The Department of Telecommunications (DoT), bombarded with several hundred applications for the new Unified Access Services (UAS) licences, has formed two committees to find out the actual backers of the applications and formulate screening guidelines to sift out non-serious applicants.
The DoT, sources said, doubted that a number of applicants were “non-serious” players acting as fronts for some other interested groups, because of which the committees had been formed.
The winners of the UAS licences would be able to offer telecom services in the circles they get their licences for.
Describing the rush to file applications for the UAS licences as maddening, the sources said there was a need to “establish” the real identities of the promoters and shareholders of the new applications.

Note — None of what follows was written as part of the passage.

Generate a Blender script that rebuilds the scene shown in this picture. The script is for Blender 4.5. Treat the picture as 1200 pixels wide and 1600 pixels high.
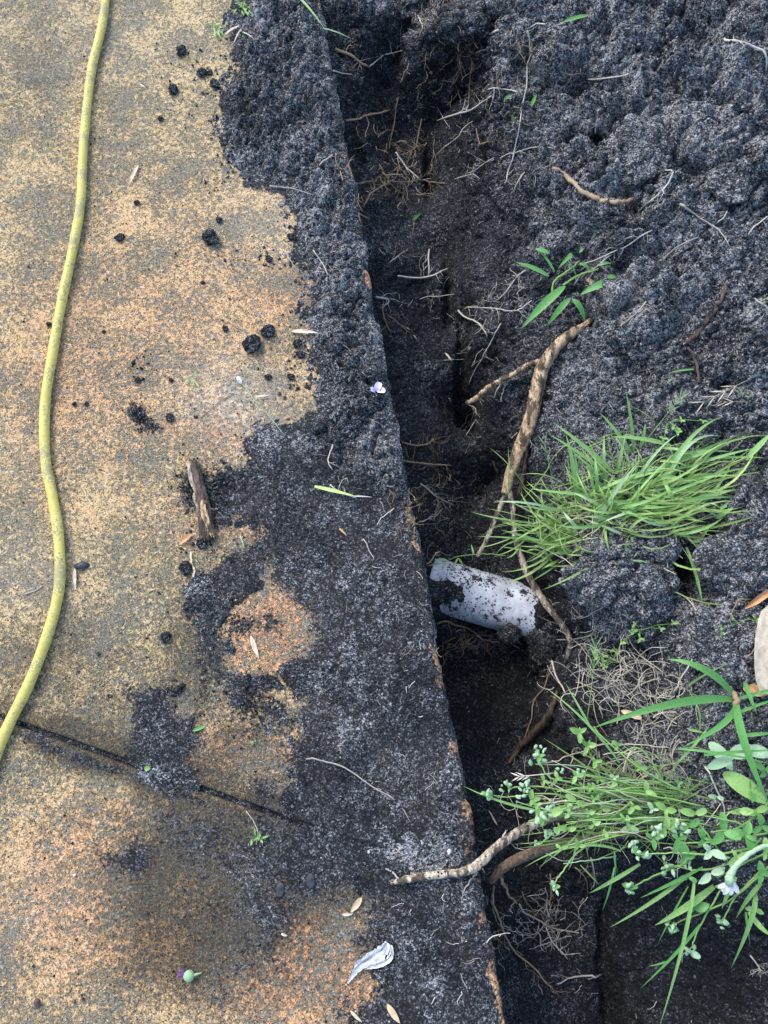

The barrage of applications came even as the Cellular Operators’ Association of India (COAI), the representative body of existing service providers, has demanded that the GSM operators already providing service should be first provided additional spectrum.
The DoT believes that many of the applications might have been filed by interested parties wanting to corner some of the scarce spectrum and then try to sell them off at a premium to needy operators.
COAI already has expressed doubt about the real intentions of many of the applicants.
While no formal list of applicants is available, among those who are believed to have applied for UAS applications are global giant AT&T, real estate companies DLF, Omaxe, Parsvanath, BPTP and Ansals, steel majors Ispat Group, Hinduja TMT and Jindal Steel, the Dalmia group, the Sterlite group, and IT companies Sify, Moser Baer, BPL, Tulip and e-network Solutions.
Some of these companies have confirmed that they had applied, while others have not. Monday was the last date for submitting applications.
AT&T, meanwhile, has announced that it would partner with Mahindra Telecommunications, a subsidiary of the Mahindra group, for its mobile venture.